>> START DATA BLOCK

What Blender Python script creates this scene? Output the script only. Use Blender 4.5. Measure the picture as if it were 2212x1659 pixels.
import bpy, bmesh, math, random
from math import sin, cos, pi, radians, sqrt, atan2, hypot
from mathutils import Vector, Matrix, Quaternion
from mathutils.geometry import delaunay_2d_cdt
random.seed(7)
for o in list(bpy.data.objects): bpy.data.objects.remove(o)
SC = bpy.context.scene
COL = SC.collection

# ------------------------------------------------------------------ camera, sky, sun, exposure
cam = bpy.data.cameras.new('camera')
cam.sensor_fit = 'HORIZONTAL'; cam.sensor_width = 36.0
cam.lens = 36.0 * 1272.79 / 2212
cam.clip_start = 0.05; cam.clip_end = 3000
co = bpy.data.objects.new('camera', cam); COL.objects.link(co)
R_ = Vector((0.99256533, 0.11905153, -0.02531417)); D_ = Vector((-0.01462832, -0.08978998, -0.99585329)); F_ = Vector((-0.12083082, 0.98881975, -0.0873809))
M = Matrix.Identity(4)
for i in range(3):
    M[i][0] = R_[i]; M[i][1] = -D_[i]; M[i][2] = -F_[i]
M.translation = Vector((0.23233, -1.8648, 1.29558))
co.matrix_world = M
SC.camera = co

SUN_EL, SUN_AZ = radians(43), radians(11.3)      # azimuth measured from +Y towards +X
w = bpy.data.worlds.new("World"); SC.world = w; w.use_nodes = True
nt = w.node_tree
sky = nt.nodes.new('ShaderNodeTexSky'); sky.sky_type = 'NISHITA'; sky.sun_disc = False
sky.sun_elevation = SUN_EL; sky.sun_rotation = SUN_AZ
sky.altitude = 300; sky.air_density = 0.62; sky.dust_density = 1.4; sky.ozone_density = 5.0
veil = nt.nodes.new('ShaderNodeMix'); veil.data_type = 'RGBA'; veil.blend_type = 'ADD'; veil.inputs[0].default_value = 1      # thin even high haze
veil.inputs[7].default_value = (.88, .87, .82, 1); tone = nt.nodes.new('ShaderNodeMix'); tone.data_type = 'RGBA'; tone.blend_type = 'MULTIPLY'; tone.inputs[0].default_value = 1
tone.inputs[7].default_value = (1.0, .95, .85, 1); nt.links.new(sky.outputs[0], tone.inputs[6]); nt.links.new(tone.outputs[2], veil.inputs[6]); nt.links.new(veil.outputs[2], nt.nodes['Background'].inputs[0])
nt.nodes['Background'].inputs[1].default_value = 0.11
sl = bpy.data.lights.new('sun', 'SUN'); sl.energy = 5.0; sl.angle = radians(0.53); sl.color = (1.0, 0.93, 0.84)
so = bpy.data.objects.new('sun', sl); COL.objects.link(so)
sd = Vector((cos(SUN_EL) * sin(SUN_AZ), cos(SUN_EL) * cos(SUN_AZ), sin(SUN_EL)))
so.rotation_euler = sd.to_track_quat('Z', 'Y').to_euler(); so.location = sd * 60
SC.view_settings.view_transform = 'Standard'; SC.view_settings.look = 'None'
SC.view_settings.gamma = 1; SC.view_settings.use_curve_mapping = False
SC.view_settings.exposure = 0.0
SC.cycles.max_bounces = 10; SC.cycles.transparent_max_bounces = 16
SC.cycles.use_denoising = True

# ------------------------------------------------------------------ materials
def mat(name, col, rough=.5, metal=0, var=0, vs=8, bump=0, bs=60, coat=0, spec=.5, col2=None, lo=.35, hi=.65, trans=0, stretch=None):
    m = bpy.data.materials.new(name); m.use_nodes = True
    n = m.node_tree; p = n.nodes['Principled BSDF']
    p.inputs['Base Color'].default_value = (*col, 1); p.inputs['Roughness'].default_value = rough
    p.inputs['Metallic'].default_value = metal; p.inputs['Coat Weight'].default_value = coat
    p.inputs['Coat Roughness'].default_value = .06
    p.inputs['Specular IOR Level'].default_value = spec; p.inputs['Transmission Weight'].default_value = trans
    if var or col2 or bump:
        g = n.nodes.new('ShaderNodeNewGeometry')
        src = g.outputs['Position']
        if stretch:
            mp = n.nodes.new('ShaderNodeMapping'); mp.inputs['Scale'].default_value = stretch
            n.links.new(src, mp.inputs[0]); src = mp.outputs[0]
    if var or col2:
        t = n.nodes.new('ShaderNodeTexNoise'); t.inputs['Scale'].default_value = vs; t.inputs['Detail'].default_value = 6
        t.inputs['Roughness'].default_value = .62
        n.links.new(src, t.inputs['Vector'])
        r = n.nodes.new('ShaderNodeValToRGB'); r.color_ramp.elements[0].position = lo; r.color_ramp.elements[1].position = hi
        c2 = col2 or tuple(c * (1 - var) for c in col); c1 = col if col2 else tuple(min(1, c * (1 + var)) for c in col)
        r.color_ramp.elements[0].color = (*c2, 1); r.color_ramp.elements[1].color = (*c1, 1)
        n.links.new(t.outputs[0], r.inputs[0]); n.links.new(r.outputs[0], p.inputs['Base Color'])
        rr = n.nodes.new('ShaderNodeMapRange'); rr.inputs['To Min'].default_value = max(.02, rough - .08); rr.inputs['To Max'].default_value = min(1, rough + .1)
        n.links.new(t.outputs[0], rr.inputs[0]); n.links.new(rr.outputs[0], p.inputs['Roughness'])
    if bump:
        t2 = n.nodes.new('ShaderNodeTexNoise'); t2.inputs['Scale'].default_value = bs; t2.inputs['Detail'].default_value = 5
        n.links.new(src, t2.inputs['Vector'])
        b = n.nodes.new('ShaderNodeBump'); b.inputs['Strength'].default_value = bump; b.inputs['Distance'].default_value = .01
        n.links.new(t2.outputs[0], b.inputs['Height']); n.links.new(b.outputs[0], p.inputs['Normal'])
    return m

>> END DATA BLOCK

Please reproduce exactly the lines above, beginning with the first and ending with the line that contains "SC.camera = co", and include nothing outside that range.

EXERCISE RESPONSE:
What Blender Python script creates this scene? Output the script only. Use Blender 4.5. Measure the picture as if it were 2212x1659 pixels.
import bpy, bmesh, math, random
from math import sin, cos, pi, radians, sqrt, atan2, hypot
from mathutils import Vector, Matrix, Quaternion
from mathutils.geometry import delaunay_2d_cdt
random.seed(7)
for o in list(bpy.data.objects): bpy.data.objects.remove(o)
SC = bpy.context.scene
COL = SC.collection

# ------------------------------------------------------------------ camera, sky, sun, exposure
cam = bpy.data.cameras.new('camera')
cam.sensor_fit = 'HORIZONTAL'; cam.sensor_width = 36.0
cam.lens = 36.0 * 1272.79 / 2212
cam.clip_start = 0.05; cam.clip_end = 3000
co = bpy.data.objects.new('camera', cam); COL.objects.link(co)
R_ = Vector((0.99256533, 0.11905153, -0.02531417)); D_ = Vector((-0.01462832, -0.08978998, -0.99585329)); F_ = Vector((-0.12083082, 0.98881975, -0.0873809))
M = Matrix.Identity(4)
for i in range(3):
    M[i][0] = R_[i]; M[i][1] = -D_[i]; M[i][2] = -F_[i]
M.translation = Vector((0.23233, -1.8648, 1.29558))
co.matrix_world = M
SC.camera = co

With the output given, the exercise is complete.